Friday, September 4, 2009

FRIENDLY PERSUASION

Is Jesus real in the center of your world? Are you open to some friendly persuading? Film number 7 on my favorite list speaks about these issues.

This is a film I cannot praise highly enough. It starts with a goose and ends with the goose almost being cooked, but in between there is a rich world of faith and humor and family strength.

The “friendly” in the title refers to the Quakers. What happens to people who don’t believe in fighting when they are thrust into an age of war? One fellow swears up and down in Quaker meeting that nothing would get him to take up a weapon should the south invade Indiana. Later on he sings a different tune, but the majority of the picture is about a family who holds true to their convictions even as they are being shaken and tested and formed. This is not an outsider’s view, but was based on a book written by a Quaker herself who maintained a fairly large level of influence over what went into the film version of her book.

Though the story takes place in the time of the American Civil War, it is not really about the war. It is about people being out of step with the world they live in, but in step with God. It’s about finding out that some things in the final analysis don’t matter. It’s about the revelations of young love and the irksomeness of being too young to seemingly count for anything. It’s about a husband and wife who don’t always see eye to eye, but who have built a real marriage on a common ground. It’s about a young man learning to find convictions of his own, even if they differ from those of his parents and about the parents coming to terms with that, even to the point of going out to rescue the son who did not do what his mother wanted him to do. It’s about a Sunday morning horse race to church with one of the Methodists and about a young man keeping himself pure in the face of family of male-starved young women. It’s about bringing an organ into a home where they don’t believe in organs. It’s about facing the church board when they come to call and rising to the occasion.

For the most part all of these things are told with humor, but also with realism. We have to live in a real world with real neighbors and real crises, but we can meet them if we have a firm center to our lives. The Birdwells (and even their Methodist neighbors) have that.

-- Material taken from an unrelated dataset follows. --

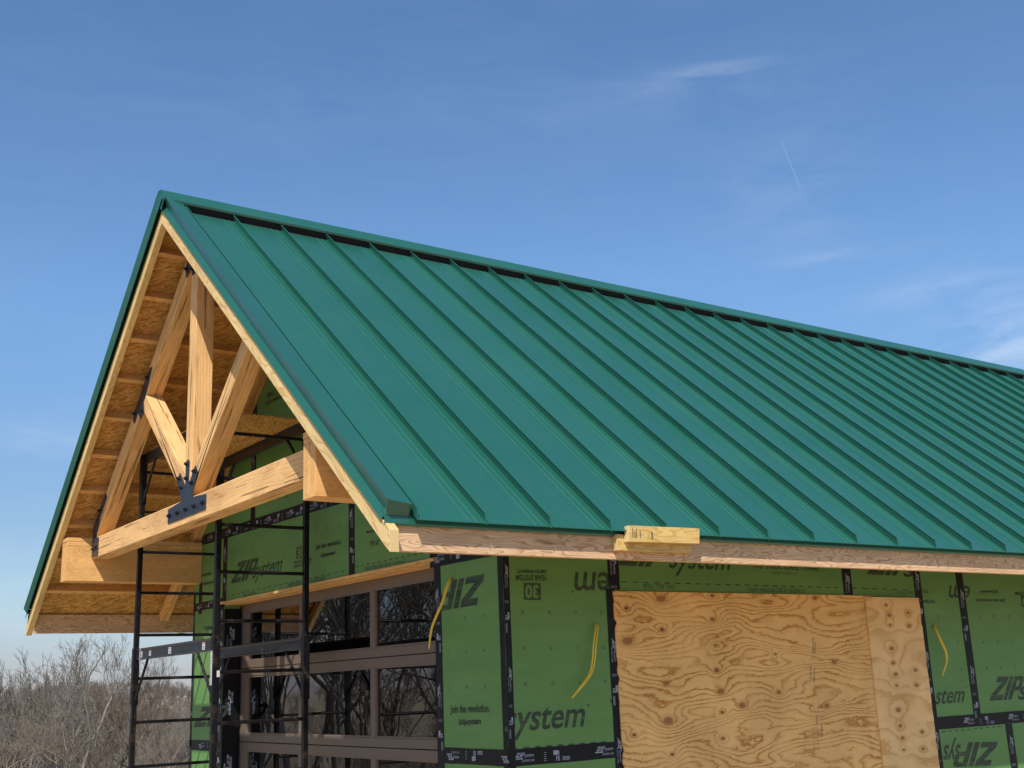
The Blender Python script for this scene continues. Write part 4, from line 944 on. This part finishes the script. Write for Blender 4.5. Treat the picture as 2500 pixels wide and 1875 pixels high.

Thursday, September 3, 2009

ADULT CHILDREN (and others)

After our journaling session last Saturday I was talking with some of the fellows about dealing with adult children. It came to me in the discussion that if we only control them and do our best to direct their growth the most they can ever be is what we are. We don’t want that. We want them to be what Jesus is. That was a powerful revelation. I think it can be freeing in more areas than that one. It can also apply to parents, in-laws and, of all things, church members who don't see things like we do. We need to lead and guide when we should, but not beyond what we should.